Prince Harry’s suit against News Corp likely for 2025

Prince Harry’s lawsuit against News Corp’s British tabloids is likely to go to trial in early 2025, the High Court in London has been told.

Harry, the younger son of the King and the late Princess Diana, is suing News Group Newspapers over alleged invasions of privacy by its tabloids, the Sun and the now-defunct News of the World, from the mid-1990s until 2016.

It is one of four cases that the 39-year-old prince, who lives in California with his wife Meghan Markle and their two children, is pursuing at the High Court against British publishers.

He casts the legal actions as a mission to hold tabloid executives to account for lying and covering up widescale wrongdoing.

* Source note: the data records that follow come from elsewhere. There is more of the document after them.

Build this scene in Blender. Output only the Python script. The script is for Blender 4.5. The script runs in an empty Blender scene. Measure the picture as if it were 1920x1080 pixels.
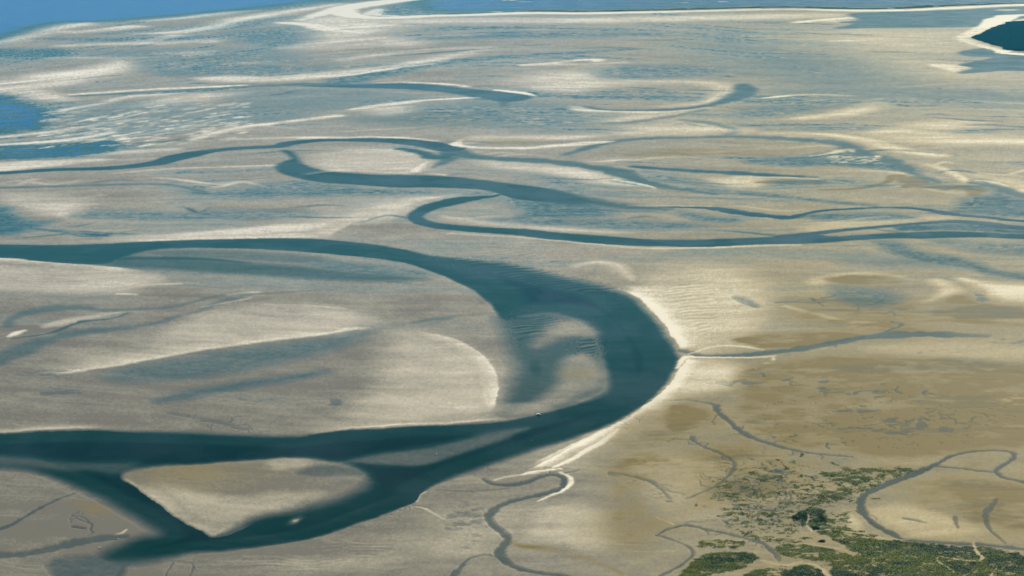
import bpy, bmesh, math, random
import numpy as np

# ------------------------------------------------------------------ camera, sky, sun
sc = bpy.context.scene
COL = sc.collection
H = 1000.0                        # height of the aircraft
PITCH = math.radians(15.0)
F = 2637.0                        # focal length in photo pixels (1920 wide)
cam = bpy.data.cameras.new('camera'); cam_o = bpy.data.objects.new('camera', cam); COL.objects.link(cam_o)
cam.sensor_fit = 'HORIZONTAL'; cam.sensor_width = 36.0; cam.lens = 36.0 * F / 1920.0
cam.clip_start = 1.0; cam.clip_end = 500000.0
cam_o.location = (0, 0, H); cam_o.rotation_euler = (math.pi/2 - PITCH, 0, 0)
sc.camera = cam_o

SUN_EL, SUN_AZ = 34.0, 28.0       # azimuth clockwise from +Y (the view direction)
w = bpy.data.worlds.new('World'); sc.world = w; w.use_nodes = True
nt = w.node_tree; bg = nt.nodes['Background']
sky = nt.nodes.new('ShaderNodeTexSky'); sky.sky_type = 'NISHITA'; sky.sun_disc = False
sky.sun_elevation = math.radians(SUN_EL); sky.sun_rotation = math.radians(SUN_AZ)
sky.altitude = 0; sky.air_density = 1.0; sky.dust_density = 0.5; sky.ozone_density = 2.0
nt.links.new(sky.outputs['Color'], bg.inputs['Color']); bg.inputs['Strength'].default_value = 0.05

sun = bpy.data.lights.new('sun', 'SUN'); sun.energy = 4.2; sun.angle = math.radians(0.53); sun.color = (1.0, 0.93, 0.80)
sun_o = bpy.data.objects.new('sun', sun); COL.objects.link(sun_o)
sun_o.rotation_euler = (math.radians(90 - SUN_EL), 0, math.radians(180 - SUN_AZ))
sun_o.location = (0, 0, 3000)

sc.view_settings.view_transform = 'Standard'; sc.view_settings.look = 'None'
sc.view_settings.exposure = 0.42; sc.view_settings.gamma = 1.0; sc.view_settings.use_curve_mapping = False
sc.cycles.max_bounces = 6; sc.cycles.transparent_max_bounces = 12; sc.cycles.volume_bounces = 0
sc.cycles.caustics_reflective = False; sc.cycles.caustics_refractive = False

# ------------------------------------------------------------------ survey chart -> ground
def ground(px, py):
    """point of the plain z = 0 seen along a sight line of the survey"""
    x = (px - 960.0) / F; y = (540.0 - py) / F
    t = H / (math.sin(PITCH) - y * math.cos(PITCH))
    return x * t, (math.cos(PITCH) + y * math.sin(PITCH)) * t
def kfac(y):
    dep = PITCH + np.arctan((np.asarray(y, float) - 540.0) / F)
    return 1.0 / np.sin(np.maximum(dep, 0.012))

STEP = 1.25
xs = np.concatenate([np.arange(-520, -30, 14.0), np.arange(-30, 1951, STEP), np.arange(1952, 2440, 14.0)])
ys = np.concatenate([np.arange(-130, -18, 7.0), np.arange(-18, 1105, STEP), np.arange(1106, 1360, 7.0)])
NX, NY = len(xs), len(ys)
X, Y = np.meshgrid(xs, ys)
K = kfac(ys)[:, None] * np.ones((1, NX))
# vertical chart distance stretched to true proportion, for isotropic noise
vv = np.concatenate([[0], np.cumsum(np.diff(ys) * 0.5 * (kfac(ys[1:]) + kfac(ys[:-1])))])
V = vv[:, None] * np.ones((1, NX))

def sstep(t):
    t = np.clip(t, 0, 1); return t * t * (3 - 2 * t)
_rng = np.random.RandomState(7)
TAB = _rng.rand(512, 512)
def vnoise(u, v, seed=0):
    u = u + seed * 37.7; v = v + seed * 91.3
    iu = np.floor(u).astype(np.int64); iv = np.floor(v).astype(np.int64)
    fu = u - iu; fv = v - iv
    fu = fu * fu * (3 - 2 * fu); fv = fv * fv * (3 - 2 * fv)
    a = TAB[iv % 512, iu % 512]; b = TAB[iv % 512, (iu + 1) % 512]
    c = TAB[(iv + 1) % 512, iu % 512]; d = TAB[(iv + 1) % 512, (iu + 1) % 512]
    return (a + (b - a) * fu) * (1 - fv) + (c + (d - c) * fu) * fv - 0.5
def fbm(u, v, seed, octs=4, gain=0.5):
    r = 0; a = 1.0
    for o in range(octs):
        r = r + a * vnoise(u * 2 ** o + o * 5.3, v * 2 ** o + o * 3.1, seed + o); a *= gain
    return r

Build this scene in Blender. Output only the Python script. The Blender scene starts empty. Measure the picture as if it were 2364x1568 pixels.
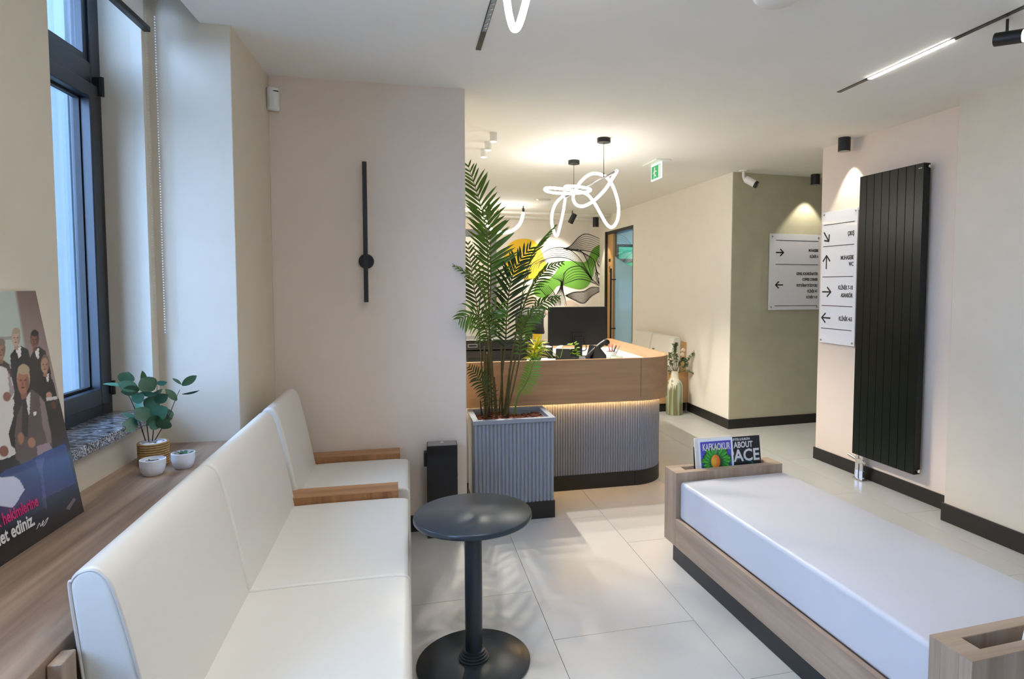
import bpy, bmesh, math, random
import numpy as np
from mathutils import Vector, Matrix
random.seed(7)
D = bpy.data
SC = bpy.context.scene
COL = SC.collection
R = math.radians
PI = math.pi

# ------------------------------------------------------------------ camera (solved from the photograph's straight lines)
FPX, CX, CY, PITCH, ROLL, YAW, HC = 1425.0, 1295.0, 739.0, R(3.20), R(0.16), R(-14.1), 1.5
def _ray(X, Yf, Z):
    xx = X*math.cos(ROLL) - Z*math.sin(ROLL); zu = X*math.sin(ROLL) + Z*math.cos(ROLL)
    y = Yf*math.cos(PITCH) + zu*math.sin(PITCH); z = -Yf*math.sin(PITCH) + zu*math.cos(PITCH)
    return Vector((xx*math.cos(YAW) - y*math.sin(YAW), xx*math.sin(YAW) + y*math.cos(YAW), z))
CAMP = Vector((0, 0, HC))
def at(px, py, z=None, Y=None, X=None, p=None, n=None):
    """real-world point where the sight line of a photo pixel meets a known real plane"""
    d = _ray((px-CX)/FPX, 1.0, -(py-CY)/FPX)
    if z is not None: t = (z-HC)/d.z
    elif Y is not None: t = Y/d.y
    elif X is not None: t = X/d.x
    else: t = Vector(n).dot(Vector(p)-CAMP)/Vector(n).dot(d)
    return CAMP + d*t
_r, _u, _f = _ray(1, 0, 0), _ray(0, 0, 1), _ray(0, 1, 0)
def topx(P):
    q = Vector(P)-CAMP
    return CX + FPX*q.dot(_r)/q.dot(_f), CY - FPX*q.dot(_u)/q.dot(_f)
cam = D.objects.new('camera', D.cameras.new('camera')); COL.objects.link(cam)
cam.matrix_world = Matrix(((_r.x, _u.x, -_f.x, 0), (_r.y, _u.y, -_f.y, 0), (_r.z, _u.z, -_f.z, HC), (0, 0, 0, 1)))
cam.data.sensor_width = 36; cam.data.sensor_fit = 'HORIZONTAL'
cam.data.lens = FPX/2364*36
cam.data.shift_x = (1182-CX)/2364; cam.data.shift_y = (CY-784)/2364
cam.data.clip_start = 0.05
SC.camera = cam

# ------------------------------------------------------------------ sky and exposure
W = D.worlds.new('sky'); SC.world = W; W.use_nodes = True
nt = W.node_tree; bg = nt.nodes['Background']
bg.inputs[0].default_value = (0.44, 0.63, 1.0, 1); bg.inputs[1].default_value = 15.5
SC.view_settings.view_transform = 'Standard'; SC.view_settings.look = 'None'
SC.view_settings.gamma = 1; SC.view_settings.use_curve_mapping = False
SC.view_settings.exposure = 0.68
SC.cycles.max_bounces = 10; SC.cycles.diffuse_bounces = 6; SC.cycles.glossy_bounces = 4
SC.cycles.transmission_bounces = 8; SC.cycles.transparent_max_bounces = 12
SC.cycles.caustics_reflective = False; SC.cycles.caustics_refractive = False
SC.cycles.sample_clamp_indirect = 6.0
SC.cycles.use_denoising = True

# ------------------------------------------------------------------ materials
def lin(c): return tuple((v/255/12.92 if v/255 <= .04045 else ((v/255+.055)/1.055)**2.4) for v in c)
MATS = {}
def mat(name, rgb=(200, 200, 200), rough=.5, metal=0, noise=0, nscale=8, bump=0, bscale=60, emit=None, es=0, spec=.5, coat=0, sheen=0, trans=0):
    m = D.materials.new(name); m.use_nodes = True; t = m.node_tree; b = t.nodes['Principled BSDF']; L = t.links
    c = lin(rgb); b.inputs['Base Color'].default_value = (*c, 1)
    b.inputs['Roughness'].default_value = rough; b.inputs['Metallic'].default_value = metal
    b.inputs['Specular IOR Level'].default_value = spec; b.inputs['Coat Weight'].default_value = coat
    if sheen: b.inputs['Sheen Weight'].default_value = sheen
    if trans: b.inputs['Transmission Weight'].default_value = trans
    tc = t.nodes.new('ShaderNodeTexCoord')
    if noise:
        n = t.nodes.new('ShaderNodeTexNoise'); n.inputs['Scale'].default_value = nscale; n.inputs['Detail'].default_value = 6
        L.new(tc.outputs['Object'], n.inputs['Vector'])
        r = t.nodes.new('ShaderNodeValToRGB')
        r.color_ramp.elements[0].position = .3; r.color_ramp.elements[1].position = .7
        r.color_ramp.elements[0].color = (*[v*(1-noise) for v in c], 1); r.color_ramp.elements[1].color = (*[min(1, v*(1+noise)) for v in c], 1)
        L.new(n.outputs['Fac'], r.inputs[0]); L.new(r.outputs[0], b.inputs['Base Color'])
    if bump:
        n2 = t.nodes.new('ShaderNodeTexNoise'); n2.inputs['Scale'].default_value = bscale; n2.inputs['Detail'].default_value = 3
        L.new(tc.outputs['Object'], n2.inputs['Vector'])
        bp = t.nodes.new('ShaderNodeBump'); bp.inputs['Strength'].default_value = bump; bp.inputs['Distance'].default_value = .004
        L.new(n2.outputs['Fac'], bp.inputs['Height']); L.new(bp.outputs[0], b.inputs['Normal'])
    if emit:
        b.inputs['Emission Color'].default_value = (*lin(emit), 1); b.inputs['Emission Strength'].default_value = es
    MATS[name] = m; return m
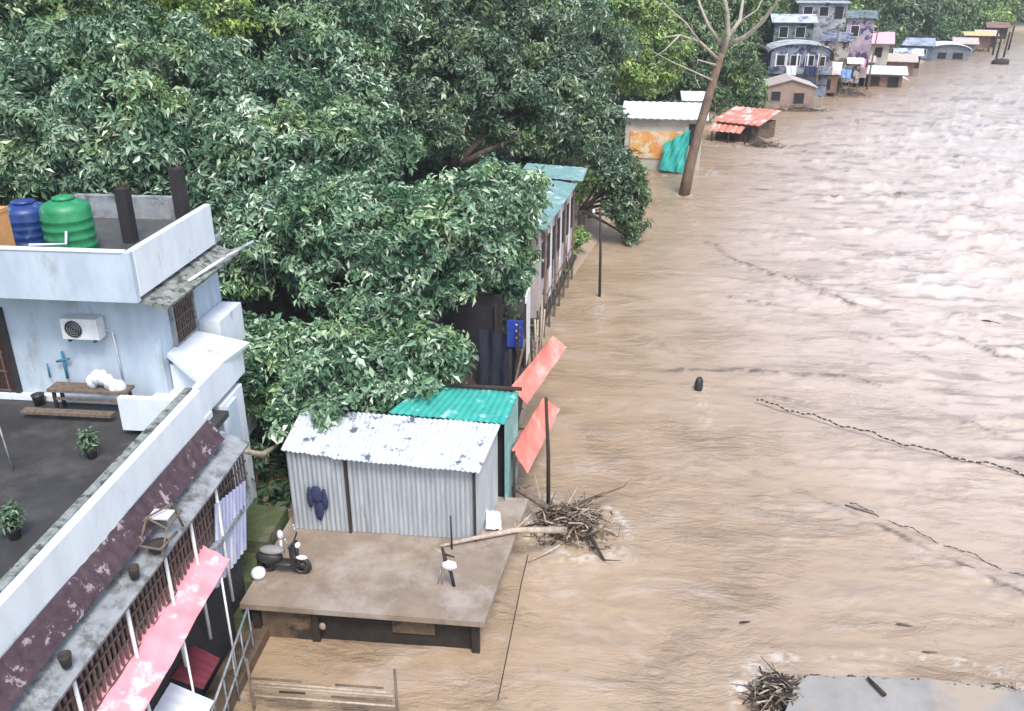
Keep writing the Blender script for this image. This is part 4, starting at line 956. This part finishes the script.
# ------------------------------------------------------------------ houses along the river
def house(name, label, base, wd, dp, ht, rz, wm, roofkind, rm, z0=-.4, over=.35, openings=(), stilts=0., rise=.8, group=None, cat='house', roof_th=.10, extra=None):
    """front-left corner at base; u along the front, v away from the viewer"""
    bx, by = base[0], base[1]; M = Matrix.Translation((bx, by, 0)) @ Matrix.Rotation(rz, 4, 'Z')
    t = thing(name, label, cat, (bx, by, 0), group)
    def tr(mb): mb.v = [tuple(M @ Vector(v)) for v in mb.v]; return mb
    zb = z0+stilts
    tr(MB().box(0, wd, 0, dp, zb, ht)).build('wall', wm, t)
    if stilts:
        n = max(2, int(wd/1.1))
        for i in range(n+1):
            for v in (0.05, dp-.2): tr(MB().box(i*(wd-.15)/n, i*(wd-.15)/n+.13, v, v+.13, z0-1, zb-.003)).build('stilt', wood, t)
    if roofkind == 'flat':
        tr(MB().slab([(-over, -over, ht+.12), (wd+over, -over, ht+.12), (wd+over, dp+over, ht+.14+rise*.0), (-over, dp+over, ht+.14)], roof_th)).build('roof', rm, t)
    elif roofkind == 'shed':      # slopes up to the back
        tr(MB().sheet((-over, -over, ht+.08), (wd+over, -over, ht+.08), (wd+over, dp+over, ht+.08+rise), (-over, dp+over, ht+.08+rise), int(wd*16), 3, .02, int(wd*2.5), th=.05)).build('roof', rm, t)
    elif roofkind == 'gable':     # ridge runs front to back
        for s in (0, 1):
            xa = -over if s == 0 else wd+over
            tr(MB().slab([(xa, -over, ht+.02), (wd/2, -over, ht+rise), (wd/2, dp+over, ht+rise), (xa, dp+over, ht+.02)], .08)).build('roof', rm, t)
        for y_ in (.01, dp-.01): tr(MB().add([(0, y_, ht), (wd, y_, ht), (wd/2, y_, ht+rise-.1)], [(0, 1, 2)])).build('gable', wm, t)
    elif roofkind == 'ridge':     # ridge parallel to the front
        for s in (0, 1):
            ya = -over if s == 0 else dp+over
            tr(MB().slab([(-over, ya, ht+.02), (wd+over, ya, ht+.02), (wd+over, dp/2, ht+rise), (-over, dp/2, ht+rise)], .08)).build('roof', rm, t)
        for x_ in (wd-.01, .01): tr(MB().add([(x_, 0, ht), (x_, dp, ht), (x_, dp/2, ht+rise-.1)], [(0, 1, 2)])).build('gable', wm, t)
    elif roofkind == 'arch':
        n = 10; vs = []; 
        for k in range(n+1):
            a = math.pi*k/n; x = wd/2-(wd/2+over)*math.cos(a); z = ht+.03+rise*math.sin(a)
            vs += [(x, -over, z), (x, dp+over, z), (x, -over, z-.1), (x, dp+over, z-.1)]
        fs = []
        for k in range(n):
            i = 4*k; fs += [(i, i+4, i+5, i+1), (i+2, i+3, i+7, i+6), (i, i+2, i+6, i+4), (i+1, i+5, i+7, i+3)]
        tr(MB().add(vs, fs)).build('roof', rm, t)
        g = [(wd/2-(wd/2)*math.cos(math.pi*k/n), .01, ht+(rise-.1)*math.sin(math.pi*k/n)) for k in range(n+1)]
        tr(MB().add(g, [tuple(range(n+1))])).build('gable', wm, t)
    for (face, u0, u1, v0, v1, kind) in openings:
        fr = {'door': wood, 'window': white_paint, 'hole': wm, 'dark': dark_wood}[kind]
        o_ = .05; q = MB(); pn = MB(); th = .06
        def bx_(mb, a, b, c, d, e0, e1):
            if face == 'front': mb.box(a, b, -e1, -e0, c, d)
            else: mb.box(wd+e0, wd+e1, a, b, c, d)
        bx_(q, u0-th, u0, v0-th, v1+th, .003, o_); bx_(q, u1, u1+th, v0-th, v1+th, .003, o_); bx_(q, u0, u1, v1, v1+th, .003, o_); bx_(q, u0, u1, v0-th, v0, .003, o_)
        bx_(pn, u0, u1, v0, v1, .004, .02)
        wo = tr(q).build('door' if kind == 'door' else 'window', fr, t); tr(pn).build('pane', dark_in, wo)
    if extra: extra(t, tr, wd, dp, ht)
    return t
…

Harry’s case against NGN was expected to go trial in January next year after a judge ruled in July that his claims of “blagging” confidential details about him and using other unlawful invasions of privacy could proceed.

But court filings at a preliminary hearing on Tuesday showed that Harry’s case had likely been pushed back to a later trial, expected to begin in January 2025.

His lawyer David Sherborne said Harry’s case, and a similar lawsuit by British actor Hugh Grant, were among 27 claims that had been put on hold ahead of the 2025 trial.

NGN is defending Harry’s lawsuit. When the royal’s claims of decades-old phone hacking were thrown out in July, it hailed the ruling as a “significant victory” that it said it drew a line under accusations dogging the publisher since 2005.

In 2012, NGN apologised for widespread hacking by journalists at the News of the World, which News Corp’s former chairman, the Australian-born media magnate Rupert Murdoch, had been forced to shut down amid a backlash.

But the group has always rejected allegations of any wrongdoing by staff at the Sun. NGN has settled more than 1000 phone-hacking cases without making any admission of liability in relation to the Sun.

In June, Harry became the first senior British royal for more than 130 years to give evidence in court when he appeared as part of another lawsuit against Mirror Group Newspapers.